Una cosa buona del 2020? Il consenso quasi unanime ( il “quasi” registra il commento di Salvini e dei suoi caudatari, ovviamente) alle parole di Mattarella nel suo messaggio agli italiani. In quel discorso non c’è stato solo il buon senso protocollare- che comunque appare rivoluzionario in questo tempo pericolosamente insensato- ma anche molto contenuto e grumi di speranza ritrovata. Nella follia cieca di una politica che taglia un tot al kilo grappoli di parlamentari perché così pensa di lavare la sua anima torva di fronte al popolo sovrano che la politica medesima continua a immaginare come un bue, un’esperienza come quella di Mattarella non troverebbe più posto.

Nella iconoclastia inconsapevole della politica prêt- à- porter, non passa a nessuno per un solo momento nella testa che, per avere un Presidente della Repubblica così, super partes, i padri della Patria fabbricarono una Costituzione con regole stringenti, che chiamavano in causa maggioranze larghissime per eleggere il Presidente di tutti. Dunque non il “Presidente di una maggioranza”, cosa che l’inquilino del Quirinale rischia di diventare oggi dopo la “cura” della riforma costituzionale con cui si tagliano via 345 parlamentari e si induce, in concreto, un forte effetto maggioritario nella rappresentanza.
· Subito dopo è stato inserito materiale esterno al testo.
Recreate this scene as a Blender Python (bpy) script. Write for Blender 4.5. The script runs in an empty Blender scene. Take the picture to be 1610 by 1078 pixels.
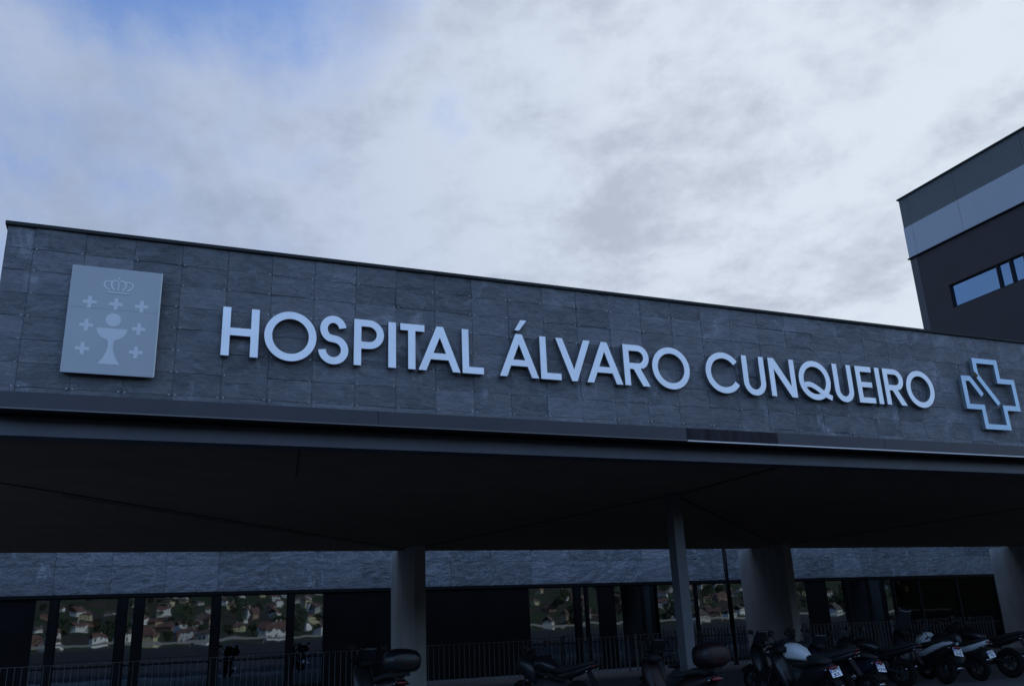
import bpy, bmesh, math, random
from mathutils import Vector, Matrix, noise
from mathutils.geometry import tessellate_polygon
random.seed(7)
S = bpy.context.scene
COL = S.collection
R = math.radians

# ------------------------------------------------------------------ camera, world, sun, exposure
cam = bpy.data.cameras.new("camera"); co = bpy.data.objects.new("camera", cam); COL.objects.link(co)
r_ = Vector((0.9226365, -0.38348563, -0.0409958)); u_ = Vector((-0.08258491, -0.30027961, 0.95026938)); f_ = Vector((0.37672485, 0.87336758, 0.30871905))
M = Matrix.Identity(4)
for i in range(3):
    M[i][0] = r_[i]; M[i][1] = u_[i]; M[i][2] = -f_[i]
M[0][3], M[1][3], M[2][3] = 0.0, -11.4496, 1.6
co.matrix_world = M
cam.sensor_width = 36.0; cam.lens = 36.0 * 1381.62 / 1610.0
cam.clip_start = 0.1; cam.clip_end = 6000
S.camera = co
S.view_settings.view_transform = 'Standard'; S.view_settings.look = 'None'
S.view_settings.exposure = 0.7; S.view_settings.gamma = 1.0
S.render.engine = 'CYCLES'

SUN_AZ, SUN_EL = 42.0, 30.0          # azimuth from +y towards +x
sd = Vector((math.sin(R(SUN_AZ)) * math.cos(R(SUN_EL)), math.cos(R(SUN_AZ)) * math.cos(R(SUN_EL)), math.sin(R(SUN_EL))))
sl = bpy.data.lights.new("sun", 'SUN'); so = bpy.data.objects.new("sun", sl); COL.objects.link(so)
sl.energy = 3.2; sl.angle = R(0.6); sl.color = (1.0, 0.93, 0.84)
so.rotation_euler = sd.to_track_quat('Z', 'Y').to_euler()

W = bpy.data.worlds.new("World"); S.world = W; W.use_nodes = True
nt = W.node_tree; N = nt.nodes; Lk = nt.links; N.clear()
def wn(t, **k):
    n = N.new(t)
    for a, b in k.items(): setattr(n, a, b)
    return n
def wm(op, a, b=None, c=None, clamp=False):
    n = wn('ShaderNodeMath', operation=op); n.use_clamp = clamp
    for i, v in enumerate((a, b, c)):
        if v is None: continue
        if isinstance(v, (int, float)): n.inputs[i].default_value = v
        else: Lk.new(v, n.inputs[i])
    return n.outputs[0]
def wsm(v, lo, hi, o0=0.0, o1=1.0):
    n = wn('ShaderNodeMapRange', interpolation_type='SMOOTHSTEP'); Lk.new(v, n.inputs[0])
    for i, q in enumerate((lo, hi, o0, o1)): n.inputs[i + 1].default_value = q
    return n.outputs[0]
def wmix(f, a, b):
    n = wn('ShaderNodeMix', data_type='RGBA')
    if isinstance(f, (int, float)): n.inputs[0].default_value = f
    else: Lk.new(f, n.inputs[0])
    for i, v in ((6, a), (7, b)):
        if isinstance(v, tuple): n.inputs[i].default_value = (*v, 1)
        else: Lk.new(v, n.inputs[i])
    return n.outputs[2]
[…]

Ma torniamo al Capo dello Stato in carica.

Il suo personale consenso non è solo legato al placement istituzionale, che indubbiamente lo avvantaggia nel rapporto con i media, ma trova un punto di forza nei contenuti, che non tradiscono mai la sua origine culturale e la sua sensibilità di costituzionalista. Mattarella è colui che sorveglia la regola costituzionale: l’hanno fatto prima di lui con diseguali livelli di coinvolgimento i suoi predecessori, ma pochi sono stati capaci di praticare un così naturale rapporto tra dettato e prassi costituzionale, qualcuno direbbe mediato dalla cultura dossettiana, il costituente democristiano che diede, con Moro, un contributo alla nuova Costruzione, e in particolare alla norma- principio dell’art. 3. In realtà chi pensa questo trascura di considerare che tutta la Carta è imbevuta di cultura cattolico- democratica, liberale e di idealità socialiste.

Per cui, la Costituzione “ viva” non può che essere debitrice a questi grandi filoni. Sergio Mattarella dunque interpreta il suo ruolo nella più alta magistratura della Repubblica in modo naturalmente ortodosso ma aggiungendovi i tratti personali di un sentimento di umana solidarietà assai sincero, di un’afflato pedagogico, di una mancanza di complicatezze nel rapporto con la gente che però non concede un millimetro al becerissimo andazzo della pervasività comunicazionale ( che diventa essa stessa esempio di volgarità politica). Insomma: persona seria e affidabile. L’ultima istanza cui ricorrere quando tutto il resto si è consumato.

Peccato che Mattarella non sia esportabile in politica: gli faremmo tutti torto a pensarlo ed anche solo a dirlo, e dunque taciamo. Ma se il Capo dello Stato è necessario che resti, per il bene di tutti, a fare il suo mestiere, il contenuto del suo pensiero può, invece, essere condiviso e diventare programma e prassi. Che poi, a ben vedere, si tratterebbe di programmi e prassi tratti dalla Costituzione. E allora pensiamoci bene. E se qualcuno ci tira la giacca per farci fare cose che non ci vanno, rispondiamo come Papa Francesco: reagiamo. Lui è Papa ed ha sentito il bisogno di scusarsi. Noi no.